2. Put Nonverbal Cues to Work
While the words you choose play an important role in your message’s emotional impact, research tells us that facial and body cues may be even more significant.
Albert Mehrabian, a professor emeritus of psychology at UCLA, conducted studies that revealed:

  • Words account for only 7% of a speaker’s impact.
  • Vocal tone is responsible for 38%.
  • Body language trumps them both at an astounding 55%.

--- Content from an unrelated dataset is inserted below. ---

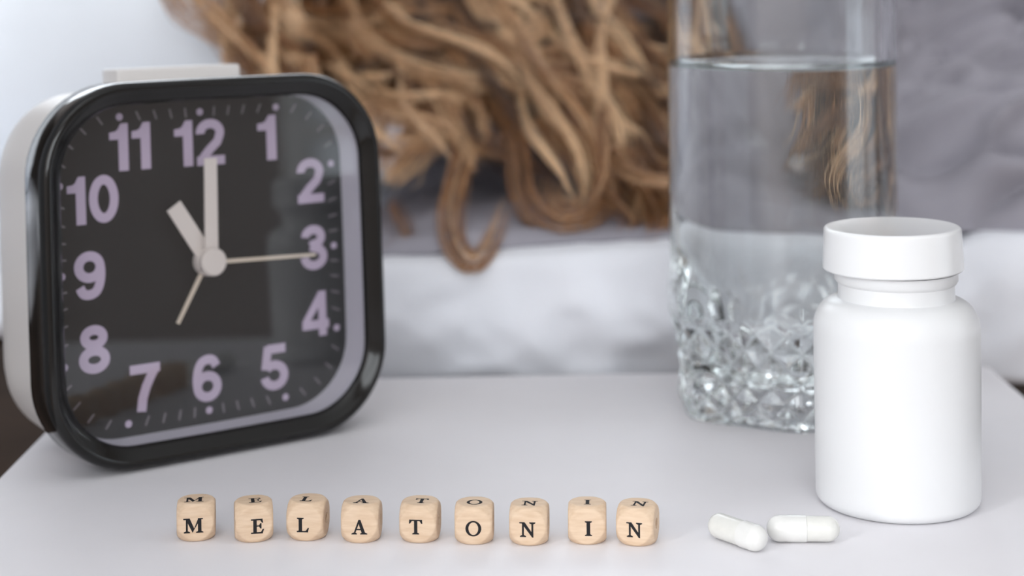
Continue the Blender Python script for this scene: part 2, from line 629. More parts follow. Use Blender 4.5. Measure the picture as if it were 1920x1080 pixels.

Despite these game-changing findings, most of us spend 99% of our time on crafting language when planning a presentation – and a mere 1% on how we’re going to convey our message.
You lose credibility when your face and body send different messages. You may not even be aware of your “tics”: unconscious movements or gestures that are out of sync with how you truly feel.
Speak from your core values to achieve alignment. If you’re struggling, consider hiring an experienced executive coach. The challenge is too important to ignore. Your overall leadership presence ultimately determines whether you’re perceived as a strong candidate for promotion.
3. Find and Express a Passionate
Purpose-Leaders generally try to explain or relay information. This very act lacks energy, passion and/or tension. Instead of using dry, colorless verbs to convey your point, substitute action words that carry emotional intensity.
For example, don’t “make an announcement to explain upcoming changes.” Instead, “challenge people to make some adjustments” or “overcome obstacles to success.” Focus on what truly matters: your passionate purpose.
Connect with your inner passions by asking yourself:

  • What am I fighting for?
  • What do others want?
  • What are the obstacles?Use your answers to choose verbs that capture your passionate purpose.

Never forget that every human interaction – from meetings and presentations to memos and face-to-face conversations – involves needs and desires, real or potential conflicts. These pivotal moments are opportunities to change minds and influence behavior. Your goal is to identify the desired change or problem to be overcome and invest it with energy and passion.